Ce vendredi a marqué le début des grandes vacances pour 12 millions d'écoliers français. Le temps des copains, des baignades et du... bronzage ! Longtemps en Occident un teint hâlé a été synonyme de paysannerie et de classe sociale modeste tandis que l'aisance, la distinction et la pudeur étaient réservés aux élites préservées du travail à l'extérieur. Dans "L'invention du bronzage - Essai d'une histoire culturelle" (éd. Flammarion, 2018), Pascal Ory montre comment a été renversée en moins de 30 ans une conception ancestrale du teint, lié à un imaginaire profondément ancré dans les sociétés occidentales à peau blanche.
En 1863 dans le dictionnaire Littré on lit : "Bronzage : action de recouvrir un objet d’une couche imitant l’aspect du bronze." On était loin d'imaginer que ce serait un jour notre peau que l'on soumettrait au bronzage ! De fait, il faudra attendre... les années 1920 ! Au début XXe siècle, les femmes portaient encore un chapeau, des gants, une ombrelle, une voilette, parfois même une sur-voilette, précise Pascal Ory. Et aussi "on multiplie l'usage de crèmes et huiles pâlissants, blanchissants, etc., et on pourchasse les tâches de rousseurs, signes avant-coureurs qu'on glisse sur la mauvaise pente !"
C'est en France, "pays de l'élégance féminine" que tout a basculé à partir des années 20
Avoir la peau claire pour se distinguer d'une société rurale. Les sociétés occidentales à peau blanche ont valorisé surtout chez les femmes le fait de se protéger du soleil. "Et avec le christianisme s'est construit tout un système autour en particulier de l'image de la Vierge Marie, une image virginale associée progressivement à la pâleur, la blancheur, la clarté s'opposant à la lumière."

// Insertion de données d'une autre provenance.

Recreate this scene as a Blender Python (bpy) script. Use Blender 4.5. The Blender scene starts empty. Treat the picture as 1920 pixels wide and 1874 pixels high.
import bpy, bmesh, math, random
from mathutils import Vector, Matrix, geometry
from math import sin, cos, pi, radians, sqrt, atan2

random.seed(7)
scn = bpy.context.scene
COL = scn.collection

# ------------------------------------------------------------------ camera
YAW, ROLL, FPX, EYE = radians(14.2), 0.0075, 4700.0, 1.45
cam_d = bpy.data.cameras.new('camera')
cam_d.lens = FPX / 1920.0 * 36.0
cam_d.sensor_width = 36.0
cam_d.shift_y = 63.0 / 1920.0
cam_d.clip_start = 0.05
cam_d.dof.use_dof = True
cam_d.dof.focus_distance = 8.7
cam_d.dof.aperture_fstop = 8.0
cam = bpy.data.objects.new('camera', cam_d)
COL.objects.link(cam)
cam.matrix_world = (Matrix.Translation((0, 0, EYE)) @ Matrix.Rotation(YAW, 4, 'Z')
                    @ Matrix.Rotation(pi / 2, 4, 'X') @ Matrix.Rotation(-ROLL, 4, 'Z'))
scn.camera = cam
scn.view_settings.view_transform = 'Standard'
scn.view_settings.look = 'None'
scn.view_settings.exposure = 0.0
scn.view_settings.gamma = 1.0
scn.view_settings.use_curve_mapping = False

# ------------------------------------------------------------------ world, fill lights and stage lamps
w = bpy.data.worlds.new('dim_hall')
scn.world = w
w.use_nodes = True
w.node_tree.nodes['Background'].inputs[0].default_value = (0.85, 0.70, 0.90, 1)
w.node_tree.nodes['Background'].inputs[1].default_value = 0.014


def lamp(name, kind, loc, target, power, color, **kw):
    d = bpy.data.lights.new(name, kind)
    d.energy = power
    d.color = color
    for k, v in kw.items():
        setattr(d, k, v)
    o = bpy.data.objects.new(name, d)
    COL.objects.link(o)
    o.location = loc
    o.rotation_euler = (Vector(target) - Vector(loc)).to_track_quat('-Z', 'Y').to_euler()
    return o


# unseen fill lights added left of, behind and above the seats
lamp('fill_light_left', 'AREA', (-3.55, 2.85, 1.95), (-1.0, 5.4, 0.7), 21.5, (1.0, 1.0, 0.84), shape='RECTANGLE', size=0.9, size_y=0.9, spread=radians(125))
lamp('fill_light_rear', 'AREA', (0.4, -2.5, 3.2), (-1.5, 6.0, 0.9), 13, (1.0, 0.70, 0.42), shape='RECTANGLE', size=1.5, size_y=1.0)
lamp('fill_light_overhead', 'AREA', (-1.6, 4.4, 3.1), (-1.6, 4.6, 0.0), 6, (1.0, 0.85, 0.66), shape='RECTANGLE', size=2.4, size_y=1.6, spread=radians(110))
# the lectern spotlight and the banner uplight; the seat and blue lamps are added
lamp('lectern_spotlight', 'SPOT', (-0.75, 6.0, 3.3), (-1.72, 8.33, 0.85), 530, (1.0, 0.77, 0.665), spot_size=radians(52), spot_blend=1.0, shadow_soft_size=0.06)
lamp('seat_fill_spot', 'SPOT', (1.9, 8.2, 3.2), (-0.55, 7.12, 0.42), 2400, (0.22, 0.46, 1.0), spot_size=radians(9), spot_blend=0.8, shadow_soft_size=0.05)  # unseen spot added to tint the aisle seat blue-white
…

Paul Valéry a écrit : "Ce qu'il y a de plus profond c'est la peau." (dans "L'idée fixe", 1933). Longtemps la peau a été vue comme "l'expression à l'extérieur d'un intérieur", l'expression de l'âme mais aussi, et de façon plus prosaïque, d'une bonne santé et d'une aisance sociale. Étudier l'histoire du bronzage c'est faire de l'histoire culturelle, considérant ce qui se joue à travers des systèmes de représentation et les imaginaires collectifs a autant d'importance pour comprendre le fonctionnement des sociétés humaines que les rapports de domination politique ou de production économique. Pour Pascal Ory c'est même "une vraie révolution culturelle" que cette "invention du bronzage".
Souvent, on attribue à Gabrielle Chanel et aux congés payés d'avoir lancé et encouragé la mode d'une peau bronzée. Une inexactitude selon l'historien ! En 36, cela fait déjà plusieurs années qu'on a basculé dans la mode du bronzage. À titre d'exemple, la crème "Ambre Solaire" apparaît en 1935. "Quand Eugène Schueller, le fondateur de L'Oréal met tous ses chimistes sur le terrain pour ça c'est qu'en réalité la mode est déjà lancée." Et si Coco Chanel a figuré dans l'avant-garde, en matière de teint hâlé, cela "ne signifie pas qu'elle a été leader sur cette question-là", pour Pascal Ory.
En revanche c'est bien en France, "pays de l'élégance féminine" que tout a basculé. Rappelons qu'en 1918, la France est "au pinacle de son prestige international". Et que dans les années 20, Anglais et Américains se tournent vers Paris pour savoir quelle est la dernière mode. "Les magazines féminins sont des très indices intéressants." Dans les pages du Petit écho de la mode, magazine féminin plutôt conservateur, on s'est montré réticent jusqu'à la fin des années 30. Brunir supposait un dénudement et revenait à s'exposer de façon scandaleuse. Quant à l'hebdomadaire Marie Claire, (qui est selon l'historien l'ancêtre de Elle et non du Marie Claire actuel), qui s'adresse aux filles des lectrices du Petit écho de la mode, il est complètement ouvert à cette exposition au soleil.